John Nichols, The Nation:

Barton's not an outlier. Other prominent Republicans are rallying to BP's defense. Minnesota Congressman Michele Bachmann counseled that: "[If] I was the head of BP, I would let the signal get out there—'We're not going to be chumps, and we're not going to be fleeced.' And they shouldn't be. They shouldn't have to be fleeced and make chumps to have to pay for perpetual unemployment and all the rest—they've got to be legitimate claims."

The problem, explained Bachmann is not BP but Obama. "The other thing we have to remember is that Obama loves to make evil whatever company it is that he wants to get more power from," griped the conservative Congresswoman.


Just the day before, the Republican Study Committee issued an official statement saying almost exactly what Barton did, sans the apology. "BP's reported willingness to go along with the White House’s new fund suggests that the Obama Administration is hard at work exerting its brand of Chicago-style shakedown politics," said chairman Tom Price in the statement. "These actions are emblematic of a politicization of our economy that has been borne out of this Administration's drive for greater power and control. It is the same mentality that believes an economic crisis or an environmental disaster is the best opportunity to pursue a failed liberal agenda. The American people know much better."

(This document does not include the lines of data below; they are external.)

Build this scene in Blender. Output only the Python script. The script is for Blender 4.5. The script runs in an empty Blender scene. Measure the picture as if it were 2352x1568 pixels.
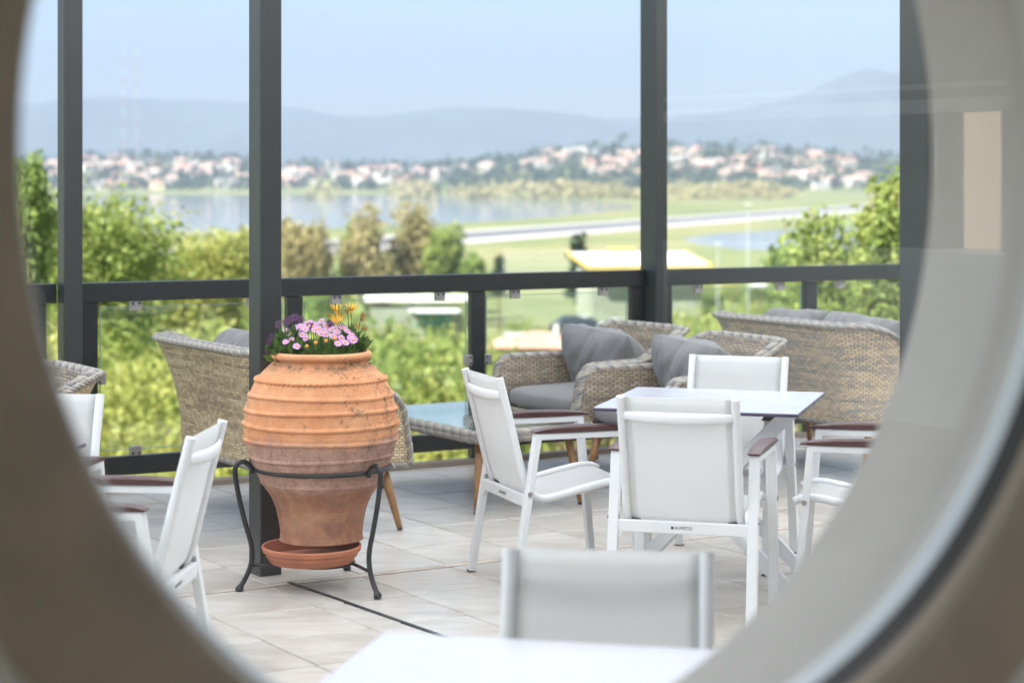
import bpy, math, random
import numpy as np
from mathutils import Vector, Matrix, noise as mnoise

R = math.radians
rnd = random.Random(7)
nrg = np.random.default_rng(11)
scene = bpy.context.scene
col = scene.collection

# ------------------------------------------------------------------ camera, sky, sun, exposure
EYE = 1.68
FPX, YH, CX = 4670.0, 400.0, 1176.0        # focal length, horizon and axis of a 2352 px wide picture
YAW = 0.561                                # terrace direction against the view
TILT = 0.007                               # drainage fall of the terrace
cam_d = bpy.data.cameras.new('camera')
cam = bpy.data.objects.new('camera', cam_d); col.objects.link(cam)
cam.location = (0, 0, EYE); cam.rotation_euler = (R(90), 0, 0)
cam_d.sensor_width = 36.0
cam_d.lens = 36.0 * FPX / 2352.0
cam_d.shift_y = -(784.0 - YH) / 2352.0
cam_d.clip_start = 0.05; cam_d.clip_end = 30000.0
cam_d.dof.use_dof = True; cam_d.dof.focus_distance = 8.1; cam_d.dof.aperture_fstop = 2.6
scene.camera = cam

SUN_EL = R(47); SUN_DIR = Vector((-0.74, -0.64, 0)).normalized()   # horizontal direction towards the sun
world = bpy.data.worlds.new('World'); scene.world = world; world.use_nodes = True
wn = world.node_tree.nodes; wl = world.node_tree.links
bg = wn['Background']; sky = wn.new('ShaderNodeTexSky')
sky.sky_type = 'NISHITA'; sky.sun_disc = False
sky.sun_elevation = SUN_EL
sky.sun_rotation = math.atan2(SUN_DIR.x, SUN_DIR.y)
sky.air_density = 1.0; sky.dust_density = 0.3; sky.ozone_density = 3.0
wl.new(sky.outputs[0], bg.inputs[0]); bg.inputs[1].default_value = 0.055
sd = bpy.data.lights.new('sun', 'SUN'); sd.energy = 5.0; sd.angle = R(0.53); sd.color = (1.0, 0.965, 0.91)
sun = bpy.data.objects.new('sun', sd); col.objects.link(sun)
tosun = Vector((SUN_DIR.x*math.cos(SUN_EL), SUN_DIR.y*math.cos(SUN_EL), math.sin(SUN_EL)))
sun.rotation_euler = tosun.to_track_quat('Z', 'Y').to_euler()
vs = scene.view_settings
vs.view_transform = 'Standard'; vs.look = 'None'; vs.exposure = 1.90; vs.gamma = 1.0; vs.use_curve_mapping = False
scene.render.engine = 'CYCLES'
cy = scene.cycles
cy.use_denoising = True
try: cy.denoiser = 'OPENIMAGEDENOISE'
except Exception: pass
cy.max_bounces = 10; cy.diffuse_bounces = 4; cy.glossy_bounces = 4; cy.transmission_bounces = 6
cy.transparent_max_bounces = 24; cy.volume_bounces = 1
cy.caustics_reflective = False; cy.caustics_refractive = False
cy.sample_clamp_indirect = 6.0

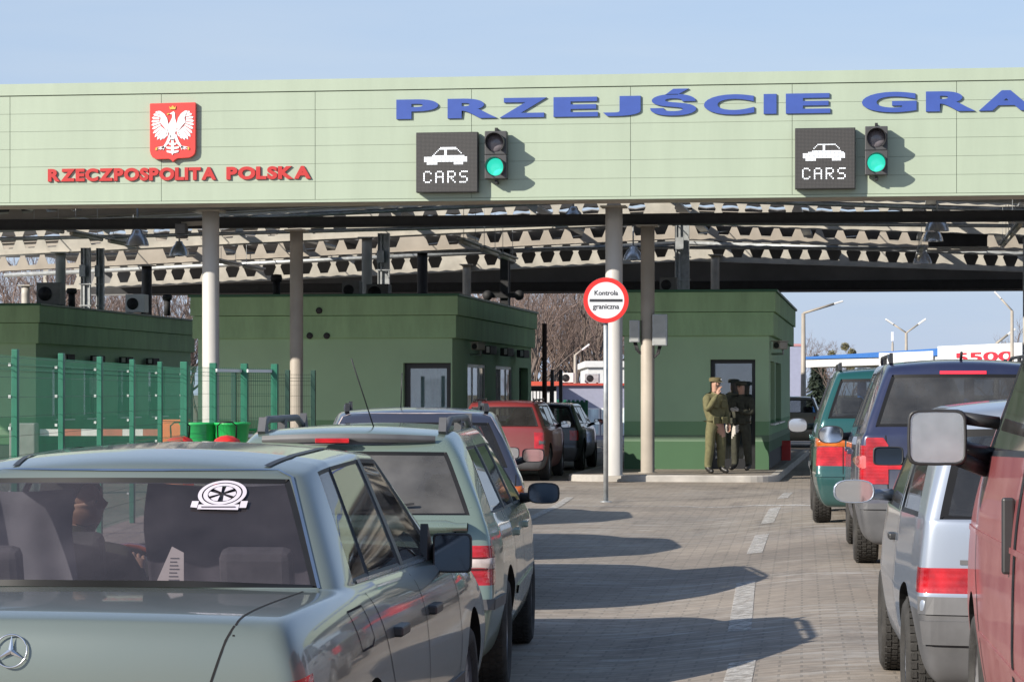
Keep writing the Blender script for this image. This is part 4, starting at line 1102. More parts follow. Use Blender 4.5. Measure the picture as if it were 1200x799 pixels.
# ------------------------------------------------------------------ lettering on the canopy
def glyph(ch, offset):
    c = bpy.data.curves.new('letter', 'FONT'); c.body = ch; c.extrude = .02; c.offset = offset; c.resolution_u = 6
    o = bpy.data.objects.new('letter', c); COL.objects.link(o); me = eval_mesh(o); bpy.data.objects.remove(o); bpy.data.curves.remove(c)
    lo = min(v.co.y for v in me.vertices)
    if ch == 'J':                                           # stand the J on the line
        hi = max(v.co.y for v in me.vertices)
        for v in me.vertices: v.co.y = -offset+(v.co.y-lo)/(hi-lo)*(.69+2*offset)
    return me
def letters(text, boxes, v_base, cap_px, name, label, m, offset, dep=.035):
    """each raised letter fills its own (left, right) photo columns on the canopy front"""
    um = (boxes[0][0]+boxes[-1][1])/2; um = min(um, 900)
    x0 = fx(boxes[0][0]); z = PY(um, v_base, FY).z; hgt = cap_px/FPX*tY(um, FY); cap = .69+2*offset
    t = thing(name, label, 'lettering', (x0, FY-.014, z))
    for ch, (a, b_) in zip(text.replace(' ', ''), boxes):
        me = glyph(ch, offset); mn = min(v.co.x for v in me.vertices); mx = max(v.co.x for v in me.vertices)
        xa, xb = fx(a)-x0, fx(b_)-x0
        for v in me.vertices: v.co = Vector((xa+(v.co.x-mn)/(mx-mn)*(xb-xa), -(v.co.z+.02)*dep/.04, (v.co.y+offset)*hgt/cap))
        me.materials.append(m); me.name = 'letter'
        bm = bmesh.new(); bm.from_mesh(me); bmesh.ops.remove_doubles(bm, verts=bm.verts[:], dist=1e-5); bmesh.ops.recalc_face_normals(bm, faces=bm.faces[:]); bm.to_mesh(me); bm.free()
        for p in me.polygons: p.use_smooth = False
        o = bpy.data.objects.new('letter', me); COL.objects.link(o); o.parent = t
def spread(text, u0, u1, gap):
    """natural letter widths scaled to fill u0..u1"""
    ws = []
    for ch in text:
        me = glyph(ch, .045); ws.append(max(v.co.x for v in me.vertices)-min(v.co.x for v in me.vertices)); bpy.data.meshes.remove(me)
    k = (u1-u0)/(sum(ws)+gap*(len(text)-1)); out, u = [], u0
    for w in ws: out.append((u, u+w*k)); u += (w+gap)*k
    return out
M['letter_blue'] = mat('blue_letter_paint', (.045, .088, .34), .4, var=.05)
M['letter_red'] = mat('red_letter_paint', (.48, .032, .030), .4, var=.05)
letters('PRZEJŚCIEGRANICZNE', [(465, 514), (525, 583), (586, 641), (649, 701), (707, 751), (762, 816), (825, 884), (895, 910), (921, 973), (1010, 1074), (1085, 1143), (1147, 1212), (1222, 1280), (1292, 1307), (1318, 1377), (1387, 1442), (1452, 1512), (1524, 1577)],
        134.0, 23.5, 'border_sign_lettering', 'extended blue raised letters PRZEJŚCIE GRA along the upper canopy front', M['letter_blue'], .045)
letters('RZECZPOSPOLITAPOLSKA', spread('RZECZPOSPOLITA', 57, 254, .035)+spread('POLSKA', 266, 365, .035), 211.5, 15.0, 'country_name_lettering', 'smaller red raised letters under the eagle shield on the canopy', M['letter_red'], .055)

# coat of arms
t = thing('eagle_shield', 'red shield with a white crowned eagle, on the canopy above the red letters', 'emblem', PY(204, 155, FY))
su = 1/ (FPX/tY(204, FY))
def sh(px, py): return ((px-386)/8.88*su, -(py-398)/8.88*su)
out = [(142, 118), (140, 112), (146, 103), (622, 98), (632, 104), (630, 590), (622, 630), (600, 655), (560, 672), (440, 678), (412, 690), (388, 716), (372, 694), (345, 682), (215, 684), (172, 665), (150, 630), (142, 590)]
mb = MB(); mb.prism([sh(*p) for p in out], -.10, -.02, 'XZ'); mb.build('shield', mat('red_enamel', (.66, .055, .045), .35, 0, .3, var=.03), t, bevel=.008)
wm = mat('white_enamel', (.82, .82, .84), .4, var=.03)
mb = MB().use(wm)
def flat(poly, h=.012, m=None):
    if m: mb.use(m)
    mb.prism([sh(*p) for p in poly], -.10-h, -.099, 'XZ')
flat([(372, 205), (398, 188), (412, 205), (414, 262), (432, 320), (430, 372), (412, 420), (400, 490), (372, 490), (356, 420), (340, 372), (338, 330), (362, 296), (384, 250), (384, 222), (352, 214)])   # body, neck, beak
for s_ in (-1, 1):
    def wx(p): return p if s_ < 0 else (2*386-p[0]+4, p[1])
    flat([wx(p) for p in [(345, 335), (330, 262), (300, 215), (256, 184), (228, 184), (250, 225), (262, 262), (250, 300), (290, 345), (330, 392)]], .016)
    for (ax, ay), (bx_, by_), w in (((250, 240), (182, 216), 13), ((246, 262), (166, 252), 13), ((246, 284), (160, 292), 13), ((250, 306), (160, 330), 13), ((258, 326), (168, 370), 13), ((268, 344), (178, 416), 14), ((282, 356), (196, 456), 14), ((298, 368), (222, 484), 14), ((314, 380), (256, 488), 13), ((330, 386), (290, 476), 12), ((344, 380), (318, 452), 11), ((240, 216), (206, 190), 12)):
        d = Vector((bx_-ax, by_-ay)); n_ = Vector((-d.y, d.x)).normalized()*w
        flat([wx(p) for p in [(ax+n_.x*.6, ay+n_.y*.6), (ax-n_.x*.6, ay-n_.y*.6), (lerp(ax, bx_, .8)-n_.x, lerp(ay, by_, .8)-n_.y), (bx_, by_), (lerp(ax, bx_, .8)+n_.x, lerp(ay, by_, .8)+n_.y)]], .010)
    flat([wx(p) for p in [(352, 420), (322, 500), (286, 556), (302, 566), (344, 520), (376, 450)]])          # leg
    for tip in ((214, 562), (222, 584), (250, 590), (286, 594)):
        flat([wx(p) for p in [(292, 548), (304, 566), tip]], .014)
    for k, (ty_, tx_) in enumerate(((520, 344), (560, 318), (600, 322))):
        flat([wx(p) for p in [(382, ty_), (382, ty_+26), (tx_+6, ty_+14), (tx_, ty_-6)]], .014)              # tail
flat([(372, 480), (400, 480), (398, 620), (386, 644), (374, 620)])
mb.build('eagle', None, t)
mb = MB().use(mat('gold_enamel', (.75, .48, .10), .35, .3, var=.03))
flat([(360, 168), (352, 136), (370, 150), (390, 128), (408, 150), (424, 136), (418, 168)], .016)
flat([(326, 216), (352, 206), (354, 216), (334, 226)], .016)
for dx in (0,): flat([(206, 566), (226, 558), (222, 590), (204, 590)], .016); flat([(548, 558), (566, 566), (566, 590), (552, 590)], .016)
mb.build('crown', None, t)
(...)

And that leadership statement denouncing Barton? Yeah, I haven't forgotten about that. Even while trying to position themselves as really, really mad at BP and Smokey Joe, they make sure to give the oil company some wiggle room.

The oil spill in the Gulf is this nation's largest natural disaster and stopping the leak and cleaning up the region is our top priority. Congressman Barton's statements this morning were wrong. BP itself has acknowledged that responsibility for the economic damages lies with them and has offered an initial pledge of $20 billion dollars for that purpose.

The families and businesspeople in the Gulf region want leadership, accountability and action from BP and the Administration. It is unacceptable that, 59 days after this crisis began, no solution is forthcoming. Simply put, the American people want all of our resources, time and focus to be directed toward stopping the spill and cleaning up the mess.


Yeah, this is terrible and Joe Barton's a moron, but this whole oil gusher thing really is just a "natural disaster." This echos the statements of people like Alaska Rep. Don Young, who argue that this sort of thing is a "natural phenomenon."

"Oil has seeped into this ocean for centuries, will continue to do it," Young said earlier this month. "During World War II there was over 10 million barrels of oil spilt from ships, and no natural catastrophe... We will lose some birds, we will lose some fixed sealife, but overall it will recover."

Republicans are now pretending outrage at Smokey Joe, but in truth they're in complete agreement. It doesn't require mindreading on my part to come to this conclusion, I just need to read what they've said.